Thursday, November 01, 2007

Meta

The lovely and talented Slackmistress commented earlier this week about blog readership, content, and presumed gender roles. Seeing as how I haven't been posting a lot lately, and when I have been it's usually all about projects and whatnot, and not about my inner emotional turmoils, it made me think about my own blogging history. Back when I first began writing an online journal in 1997, I was very emotionally transparent. I wrote as much about matters of the heart as anything else. In the last few years, I've made a very conscious decision to keep my entries more tied to information about actions than meditations on feelings.
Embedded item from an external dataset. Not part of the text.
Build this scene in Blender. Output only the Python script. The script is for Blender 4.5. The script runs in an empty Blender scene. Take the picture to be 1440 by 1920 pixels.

My reason for doing so was largely because of how the online culture has evolved. The development of Livejournal and similar communities where there is no shortage of people willing to open a vein for the world to see led to to reconsider the value of my old writing style. The rise of emo music, and an entire subculture that seemed to scream "look at me! I'm in pain! Look! LOOK!!" caused a reaction in me that continues.

Maybe it's also that I'm just getting older. My personal sadness and frustrations seem much less important than they did back then. I remember telling Joseph once that I was a bit more emotionally guarded than I used to be, and he laughed and said that a guarded Dan was still way more emotionally open than any other male. Still, as the years have gone by I'm definitely emotionally much less open than I was when that crack was made.
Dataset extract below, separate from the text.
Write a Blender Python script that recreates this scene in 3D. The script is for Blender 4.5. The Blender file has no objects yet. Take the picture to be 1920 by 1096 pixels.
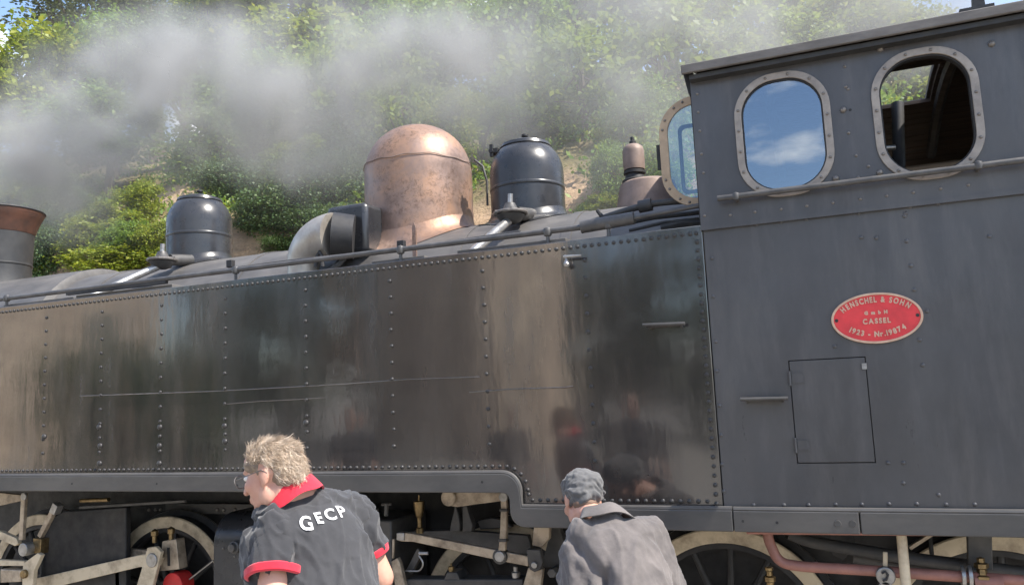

So, is it "ok" for women to be emotionally revealing in their blogs while men can talk about politics and robots and video games? I don't really subscribe to gender roles in most matters, let alone this one. But I know that I'm less and less interested in emotional exhibitionism.

And I want to go on the record that Slack is not an emotional exhibitionist. She's actually been extremely controlled with what she puts out there, but also brutally honest. I just found it an interesting question.